## Task to complete
What is needed is an exact copy of the lines from the one containing "Write the bpy" to the one containing "SC.camera = cam_obj", both lines included, and no other lines.

## Task data
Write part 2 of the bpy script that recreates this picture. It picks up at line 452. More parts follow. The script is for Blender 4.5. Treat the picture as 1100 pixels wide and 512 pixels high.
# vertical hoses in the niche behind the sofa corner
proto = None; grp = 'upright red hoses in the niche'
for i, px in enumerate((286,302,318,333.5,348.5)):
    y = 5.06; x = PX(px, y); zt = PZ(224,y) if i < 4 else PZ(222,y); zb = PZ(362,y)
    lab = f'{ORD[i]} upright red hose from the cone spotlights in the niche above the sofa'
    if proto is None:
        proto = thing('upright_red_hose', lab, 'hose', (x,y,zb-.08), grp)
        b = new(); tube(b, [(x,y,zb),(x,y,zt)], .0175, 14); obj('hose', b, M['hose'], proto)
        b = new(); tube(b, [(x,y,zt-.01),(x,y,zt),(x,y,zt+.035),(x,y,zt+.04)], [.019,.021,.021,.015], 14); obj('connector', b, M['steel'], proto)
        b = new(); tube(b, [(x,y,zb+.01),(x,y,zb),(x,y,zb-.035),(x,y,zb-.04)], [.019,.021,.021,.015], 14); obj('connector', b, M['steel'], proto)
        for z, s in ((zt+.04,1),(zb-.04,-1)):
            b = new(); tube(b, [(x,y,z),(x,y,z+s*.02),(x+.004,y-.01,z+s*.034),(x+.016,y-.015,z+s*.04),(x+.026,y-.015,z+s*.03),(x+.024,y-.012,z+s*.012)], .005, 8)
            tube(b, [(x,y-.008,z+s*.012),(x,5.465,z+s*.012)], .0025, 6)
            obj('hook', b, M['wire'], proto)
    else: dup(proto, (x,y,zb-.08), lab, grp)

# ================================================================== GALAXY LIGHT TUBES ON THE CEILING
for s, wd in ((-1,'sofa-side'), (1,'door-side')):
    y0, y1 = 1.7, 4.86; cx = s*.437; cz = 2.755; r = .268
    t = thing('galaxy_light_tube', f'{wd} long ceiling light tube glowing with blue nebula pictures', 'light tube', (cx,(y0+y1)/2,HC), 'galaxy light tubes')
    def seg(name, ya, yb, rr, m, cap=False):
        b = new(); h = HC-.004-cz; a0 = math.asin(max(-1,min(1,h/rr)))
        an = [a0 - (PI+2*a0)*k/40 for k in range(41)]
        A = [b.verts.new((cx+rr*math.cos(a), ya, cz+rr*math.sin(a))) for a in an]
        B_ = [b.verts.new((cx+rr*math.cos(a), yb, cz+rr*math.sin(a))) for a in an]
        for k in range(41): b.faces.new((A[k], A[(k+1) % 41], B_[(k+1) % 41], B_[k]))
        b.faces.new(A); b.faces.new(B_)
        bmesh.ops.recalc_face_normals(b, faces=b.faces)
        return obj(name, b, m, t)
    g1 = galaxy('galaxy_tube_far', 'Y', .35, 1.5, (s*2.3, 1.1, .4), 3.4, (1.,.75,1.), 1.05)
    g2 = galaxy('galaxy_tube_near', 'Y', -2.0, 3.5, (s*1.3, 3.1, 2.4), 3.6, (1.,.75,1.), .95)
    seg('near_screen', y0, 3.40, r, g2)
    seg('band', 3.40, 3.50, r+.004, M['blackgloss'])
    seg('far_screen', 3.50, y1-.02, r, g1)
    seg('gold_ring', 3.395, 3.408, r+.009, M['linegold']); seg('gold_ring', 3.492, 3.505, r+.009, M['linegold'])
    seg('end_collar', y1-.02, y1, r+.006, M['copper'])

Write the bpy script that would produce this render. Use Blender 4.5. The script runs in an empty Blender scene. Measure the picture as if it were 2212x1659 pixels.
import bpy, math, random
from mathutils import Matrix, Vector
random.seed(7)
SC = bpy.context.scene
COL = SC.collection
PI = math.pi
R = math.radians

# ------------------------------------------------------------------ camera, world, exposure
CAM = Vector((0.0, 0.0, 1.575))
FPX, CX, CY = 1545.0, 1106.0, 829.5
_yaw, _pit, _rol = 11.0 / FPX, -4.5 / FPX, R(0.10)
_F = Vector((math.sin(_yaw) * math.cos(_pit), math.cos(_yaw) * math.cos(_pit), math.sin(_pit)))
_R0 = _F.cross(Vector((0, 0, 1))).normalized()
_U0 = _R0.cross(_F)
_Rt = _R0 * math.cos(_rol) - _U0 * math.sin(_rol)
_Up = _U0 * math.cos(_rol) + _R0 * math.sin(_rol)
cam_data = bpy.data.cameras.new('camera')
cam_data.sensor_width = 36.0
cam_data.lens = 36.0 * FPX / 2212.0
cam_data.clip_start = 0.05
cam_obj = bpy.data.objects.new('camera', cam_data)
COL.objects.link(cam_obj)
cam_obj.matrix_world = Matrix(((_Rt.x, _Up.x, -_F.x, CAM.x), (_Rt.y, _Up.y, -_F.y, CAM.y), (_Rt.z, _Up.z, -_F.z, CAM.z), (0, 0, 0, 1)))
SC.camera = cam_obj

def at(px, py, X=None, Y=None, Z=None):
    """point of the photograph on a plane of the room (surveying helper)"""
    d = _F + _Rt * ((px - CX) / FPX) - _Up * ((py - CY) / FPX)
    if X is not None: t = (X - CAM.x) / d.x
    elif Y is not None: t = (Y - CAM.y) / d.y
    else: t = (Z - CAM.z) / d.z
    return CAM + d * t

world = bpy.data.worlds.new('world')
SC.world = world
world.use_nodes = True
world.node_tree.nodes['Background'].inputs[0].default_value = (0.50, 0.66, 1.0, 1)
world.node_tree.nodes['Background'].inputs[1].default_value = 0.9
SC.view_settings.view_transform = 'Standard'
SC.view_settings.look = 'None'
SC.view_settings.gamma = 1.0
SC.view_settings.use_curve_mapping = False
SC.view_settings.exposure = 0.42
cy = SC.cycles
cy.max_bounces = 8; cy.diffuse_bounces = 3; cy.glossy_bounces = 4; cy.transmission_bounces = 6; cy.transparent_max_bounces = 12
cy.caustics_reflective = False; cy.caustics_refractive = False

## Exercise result
Write the bpy script that would produce this render. Use Blender 4.5. The script runs in an empty Blender scene. Measure the picture as if it were 2212x1659 pixels.
import bpy, math, random
from mathutils import Matrix, Vector
random.seed(7)
SC = bpy.context.scene
COL = SC.collection
PI = math.pi
R = math.radians

# ------------------------------------------------------------------ camera, world, exposure
CAM = Vector((0.0, 0.0, 1.575))
FPX, CX, CY = 1545.0, 1106.0, 829.5
_yaw, _pit, _rol = 11.0 / FPX, -4.5 / FPX, R(0.10)
_F = Vector((math.sin(_yaw) * math.cos(_pit), math.cos(_yaw) * math.cos(_pit), math.sin(_pit)))
_R0 = _F.cross(Vector((0, 0, 1))).normalized()
_U0 = _R0.cross(_F)
_Rt = _R0 * math.cos(_rol) - _U0 * math.sin(_rol)
_Up = _U0 * math.cos(_rol) + _R0 * math.sin(_rol)
cam_data = bpy.data.cameras.new('camera')
cam_data.sensor_width = 36.0
cam_data.lens = 36.0 * FPX / 2212.0
cam_data.clip_start = 0.05
cam_obj = bpy.data.objects.new('camera', cam_data)
COL.objects.link(cam_obj)
cam_obj.matrix_world = Matrix(((_Rt.x, _Up.x, -_F.x, CAM.x), (_Rt.y, _Up.y, -_F.y, CAM.y), (_Rt.z, _Up.z, -_F.z, CAM.z), (0, 0, 0, 1)))
SC.camera = cam_obj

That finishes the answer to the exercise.